Son avocate, Maître Sarah Hunot, a prolongé ses propos, en déclarant que "la presse n'a jamais été attaquée" par l'action de son client. Elle a rappelé la "journée de manifestation violente, hostile" à laquelle faisait face Cédric A., "un habitué de ce genre de mouvement social, qui n'a jamais eu de soucis avec sa hiérarchie".

Elle a remis en cause la tenue de ce procès visant son client, pointant "des incertitudes" sur la grenade qui a blessé Kévin Figuier. "Aucune image ni vidéo ne prouve que c'est cette grenade qui a blessé Kévin Figuier" a-t-elle ajouté, plaidant la relaxe pour Cédric A.

Maître Léo Coudon-Morini, avocat de Kévin Figuier et de RSF, a lui insisté sur "l'atteinte aux intérêts collectifs de la profession de journaliste". Dans un contexte d'énormes tensions dans le pays en 2019, il a souligné "le devoir d'exemplarité que doivent avoir les agents de l'État, ce qui n'a pas été le cas de Cédric A.". Selon l'avocat, l'usage de cette grenade "était injustifié, disproportionné, et contraire au protocole d'utilisation".

"Est-il possible de toujours tout maîtriser ?"

Le Procureur de la République a, lui, recentré les propos sur le jet de la grenade, balayant d'un revers de main les arguments autour d'une agression en raison du métier de journaliste. Selon lui, il n'y "avait pas d'état de nécessité de jeter cette grenade l'air".

Malgré le choix assumé du policier, il a martelé la "dangerosité et le caractère interdit" d'un tel geste. Mais dans le même temps, "est-il possible de toujours tout maîtriser durant ces week-end où des gens vous agressent et vous insultent ?" s'est-il interrogé.

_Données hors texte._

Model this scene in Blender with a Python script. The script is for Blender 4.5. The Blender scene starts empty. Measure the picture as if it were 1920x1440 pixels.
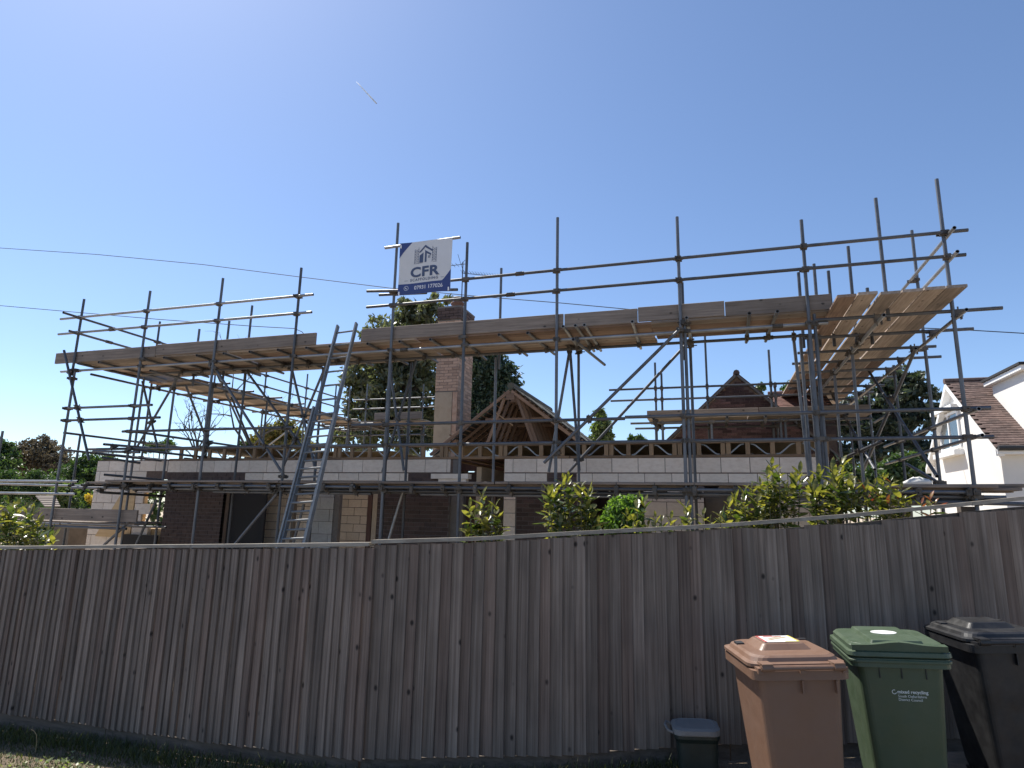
import bpy, math, random
from mathutils import Vector, Matrix, Euler
random.seed(11)
R = math.radians
sc = bpy.context.scene
col = sc.collection

# ------------------------------------------------------------------ camera
EYE = 1.78
FPX, PITCH, ROLL, YAW = 1182.4, 0.19809, 0.01964, 0.30976      # focal length in pixels of a 1920 wide frame
_f = Vector((-math.sin(YAW)*math.cos(PITCH), math.cos(YAW)*math.cos(PITCH), math.sin(PITCH)))
_r = Vector((math.cos(YAW), math.sin(YAW), 0)); _u = _r.cross(_f)
_r2 = _r*math.cos(ROLL)+_u*math.sin(ROLL); _u2 = -_r*math.sin(ROLL)+_u*math.cos(ROLL)
cam = bpy.data.cameras.new('camera'); co = bpy.data.objects.new('camera', cam); col.objects.link(co)
co.matrix_world = Matrix(((_r2.x, _u2.x, -_f.x, 0), (_r2.y, _u2.y, -_f.y, 0), (_r2.z, _u2.z, -_f.z, EYE), (0, 0, 0, 1)))
cam.sensor_width = 36; cam.lens = FPX/1920*36; cam.clip_end = 9000
sc.camera = co
# ------------------------------------------------------------------ light
SUN_AZ, SUN_EL = 62.0, 57.0         # degrees left of +Y, elevation
w = bpy.data.worlds.new('World'); sc.world = w; w.use_nodes = True
nt = w.node_tree
bg = nt.nodes['Background']; sky = nt.nodes.new('ShaderNodeTexSky'); sky.sky_type = 'NISHITA'
sky.sun_disc = False; sky.sun_elevation = R(SUN_EL); sky.sun_rotation = R(-SUN_AZ)
sky.air_density = 1.0; sky.dust_density = 1.5; sky.ozone_density = 4.2; sky.altitude = 1500
nt.links.new(sky.outputs[0], bg.inputs[0]); bg.inputs[1].default_value = 0.113
sd = Vector((-math.sin(R(SUN_AZ))*math.cos(R(SUN_EL)), math.cos(R(SUN_AZ))*math.cos(R(SUN_EL)), math.sin(R(SUN_EL))))
sl = bpy.data.lights.new('sun', 'SUN'); sl.energy = 4.8; sl.angle = R(0.55); sl.color = (1, .95, .87)
so = bpy.data.objects.new('sun', sl); so.rotation_euler = sd.to_track_quat('Z', 'Y').to_euler(); col.objects.link(so)
sc.view_settings.view_transform = 'Standard'; sc.view_settings.look = 'None'
sc.view_settings.exposure = 0.68; sc.view_settings.gamma = 1

# ------------------------------------------------------------------ picture to place helpers
def ray(x, y): return _f*FPX+_r2*(x-960)+_u2*(720-y)
def P(x, y, Y):
    d = ray(x, y); p = d*(Y/d.y); p.z += EYE; return p
def PX(x, y, X):
    d = ray(x, y); p = d*(X/d.x); p.z += EYE; return p
def PZ(x, y, Z):
    d = ray(x, y); p = d*((Z-EYE)/d.z); p.z += EYE; return p

# ------------------------------------------------------------------ mesh helpers
class MB:
    def __init__(s): s.v = []; s.f = []; s.m = []; s.mi = 0
    def face(s, pts):
        n = len(s.v); s.v += [tuple(p) for p in pts]; s.f.append(tuple(range(n, n+len(pts)))); s.m.append(s.mi); return s
    def box(s, x0, x1, y0, y1, z0, z1, M=None):
        n = len(s.v)
        c = [Vector(p) for p in ((x0,y0,z0),(x1,y0,z0),(x1,y1,z0),(x0,y1,z0),(x0,y0,z1),(x1,y0,z1),(x1,y1,z1),(x0,y1,z1))]
        if M: c = [M@p for p in c]
        s.v += [tuple(p) for p in c]
        for q in ((0,3,2,1),(4,5,6,7),(0,1,5,4),(1,2,6,5),(2,3,7,6),(3,0,4,7)):
            s.f.append(tuple(n+i for i in q)); s.m.append(s.mi)
        return s
    def prism(s, poly, y0, y1, M=None):      # poly in (x,z), extruded along y
        n = len(s.v); k = len(poly)
        c = [Vector((x, y0, z)) for x, z in poly]+[Vector((x, y1, z)) for x, z in poly]
        if M: c = [M@p for p in c]
        s.v += [tuple(p) for p in c]
        s.f.append(tuple(n+i for i in range(k))); s.f.append(tuple(n+k+i for i in reversed(range(k)))); s.m += [s.mi]*2
        for i in range(k):
            j = (i+1) % k; s.f.append((n+j, n+i, n+k+i, n+k+j)); s.m.append(s.mi)
        return s
    def tube(s, pts, rad, sides=8, cap=True):
        pts = [Vector(p) for p in pts]; n0 = len(s.v)
        if not isinstance(rad, (list, tuple)): rad = [rad]*len(pts)
        for i, p in enumerate(pts):
            d = (pts[min(i+1, len(pts)-1)]-pts[max(i-1, 0)]).normalized()
            a = d.orthogonal().normalized() if i == 0 else (a-d*a.dot(d)).normalized()
            b = d.cross(a)
            for k in range(sides):
                t = 2*math.pi*k/sides; s.v.append(tuple(p+(a*math.cos(t)+b*math.sin(t))*rad[i]))
        for i in range(len(pts)-1):
            for k in range(sides):
                k2 = (k+1) % sides
                s.f.append((n0+i*sides+k, n0+i*sides+k2, n0+(i+1)*sides+k2, n0+(i+1)*sides+k)); s.m.append(s.mi)
        if cap:
            s.f.append(tuple(n0+k for k in reversed(range(sides)))); s.m.append(s.mi)
            e = n0+(len(pts)-1)*sides; s.f.append(tuple(e+k for k in range(sides))); s.m.append(s.mi)
        return s
    def loft(s, rings, cap=True):
        n0 = len(s.v); k = len(rings[0])
        for r_ in rings: s.v += [tuple(p) for p in r_]
        for i in range(len(rings)-1):
            for j in range(k):
                j2 = (j+1) % k
                s.f.append((n0+i*k+j, n0+i*k+j2, n0+(i+1)*k+j2, n0+(i+1)*k+j)); s.m.append(s.mi)
        if cap:
            s.f.append(tuple(n0+j for j in reversed(range(k)))); s.m.append(s.mi)
            e = n0+(len(rings)-1)*k; s.f.append(tuple(e+j for j in range(k))); s.m.append(s.mi)
        return s
    def mesh(s, name, mats, smooth=False):
        me = bpy.data.meshes.new(name); me.from_pydata(s.v, [], s.f)
        for m in (mats if isinstance(mats, (list, tuple)) else [mats]): me.materials.append(m)
        if any(s.m): me.polygons.foreach_set('material_index', s.m)
        if smooth: me.polygons.foreach_set('use_smooth', [True]*len(me.polygons))
        me.update(); return me
    def build(s, name, mats, parent=None, smooth=False, **k):
        return link(name, s.mesh(name, mats, smooth), parent, **k)

def link(name, me, parent=None, M=None, loc=None, rot=None, scale=None, label=None, kind=None):
    o = bpy.data.objects.new(name, me); col.objects.link(o)
    if M is not None: o.matrix_world = M
    if loc is not None: o.location = loc
    if rot is not None: o.rotation_euler = rot
    if scale is not None: o.scale = scale
    if parent is not None: o.parent = parent       # parents stand at the origin or parts are given in their frame
    if label: o['label'] = label
    if kind: o['kind'] = kind
    return o
def tag(o, label, cat, group=None):
    o['label'] = label; o['category'] = cat
    if group: o['group'] = group
    return o
def thing(name, label, cat, group=None, loc=(0, 0, 0), rot=(0, 0, 0)):
    o = bpy.data.objects.new(name, None); col.objects.link(o); o.location = loc; o.rotation_euler = rot
    o.empty_display_size = .2
    return tag(o, label, cat, group)
def align(a, b):
    a = Vector(a); b = Vector(b); d = b-a
    return Matrix.Translation(a) @ d.to_track_quat('Z', 'Y').to_matrix().to_4x4(), d.length

# ------------------------------------------------------------------ materials
def new_mat(name):
    m = bpy.data.materials.new(name); m.use_nodes = True
    return m, m.node_tree, m.node_tree.nodes['Principled BSDF']
def ramp(t, stops):
    r = t.nodes.new('ShaderNodeValToRGB'); e = r.color_ramp.elements
    while len(e) < len(stops): e.new(.5)
    for i, (p, c) in enumerate(stops): e[i].position = p; e[i].color = (*c, 1)
    return r
def coords(t, sc_=(1, 1, 1), rnd=True):
    tc = t.nodes.new('ShaderNodeTexCoord'); mp = t.nodes.new('ShaderNodeMapping'); mp.inputs['Scale'].default_value = sc_
    t.links.new(tc.outputs['Object'], mp.inputs[0])
    if rnd:
        oi = t.nodes.new('ShaderNodeObjectInfo'); cb = t.nodes.new('ShaderNodeCombineXYZ')
        mu = t.nodes.new('ShaderNodeMath'); mu.operation = 'MULTIPLY'; mu.inputs[1].default_value = 57.3
        t.links.new(oi.outputs['Random'], mu.inputs[0])
        for i in range(3): t.links.new(mu.outputs[0], cb.inputs[i])
        t.links.new(cb.outputs[0], mp.inputs['Location'])
        return mp.outputs[0], oi.outputs['Random']
    return mp.outputs[0], None
def noise(t, vec, scale, detail=4, rough=.55):
    n = t.nodes.new('ShaderNodeTexNoise'); n.inputs['Scale'].default_value = scale
    n.inputs['Detail'].default_value = detail; n.inputs['Roughness'].default_value = rough
    t.links.new(vec, n.inputs['Vector']); return n.outputs['Fac']
def mixc(t, fac, a, b, mode='MIX'):
    n = t.nodes.new('ShaderNodeMix'); n.data_type = 'RGBA'; n.blend_type = mode
    for s_, v in ((0, fac), (6, a), (7, b)):
        if hasattr(v, 'is_output'): t.links.new(v, n.inputs[s_])
        elif isinstance(v, (int, float)): n.inputs[s_].default_value = v
        else: n.inputs[s_].default_value = (*v, 1)
    return n.outputs[2]
def bump(t, b, h, st=.3, dist=.01):
    n = t.nodes.new('ShaderNodeBump'); n.inputs['Strength'].default_value = st; n.inputs['Distance'].default_value = dist
    t.links.new(h, n.inputs['Height']); t.links.new(n.outputs[0], b.inputs['Normal'])
def hue(t, c, rnd, amt=.25, base=1.0):
    mr = t.nodes.new('ShaderNodeMapRange'); t.links.new(rnd, mr.inputs[0]); mr.inputs[3].default_value = base-amt; mr.inputs[4].default_value = base+amt
    hs = t.nodes.new('ShaderNodeHueSaturation'); t.links.new(mr.outputs[0], hs.inputs['Value']); t.links.new(c, hs.inputs['Color'])
    return hs.outputs[0]
def mottled(name, c1, c2, scale=8, rough=.8, vary=.12, st=.25, stretch=(1, 1, 1), metal=0, c3=None, dist=.01):
    m, t, b = new_mat(name)
    v, r_ = coords(t, stretch)
    n = noise(t, v, scale, 6, .6)
    stops = [(.3, c1), (.7, c2)] if c3 is None else [(.25, c1), (.5, c2), (.75, c3)]
    rp = ramp(t, stops); t.links.new(n, rp.inputs[0])
    t.links.new(hue(t, rp.outputs[0], r_, vary), b.inputs['Base Color'])
    b.inputs['Roughness'].default_value = rough; b.inputs['Metallic'].default_value = metal
    n2 = noise(t, v, scale*6, 4, .6); bump(t, b, n2, st, dist)
    return m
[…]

"Un énorme soulagement" pour Kévin Figuier

Ce délibéré est un "énorme soulagement" pour Kévin Figuier, qui souhaitait à minima une reconnaissance de culpabilité du policier. "C'est un poids en moins dans ma vie de journaliste, et une page qui se tourne d'un point de vue personnel." L'ancien photo-journaliste pense également aux autres victimes de la profession : "cela donne de l'espoir pour les autres plaintes en cours. On ne s'attaque pas à un journaliste".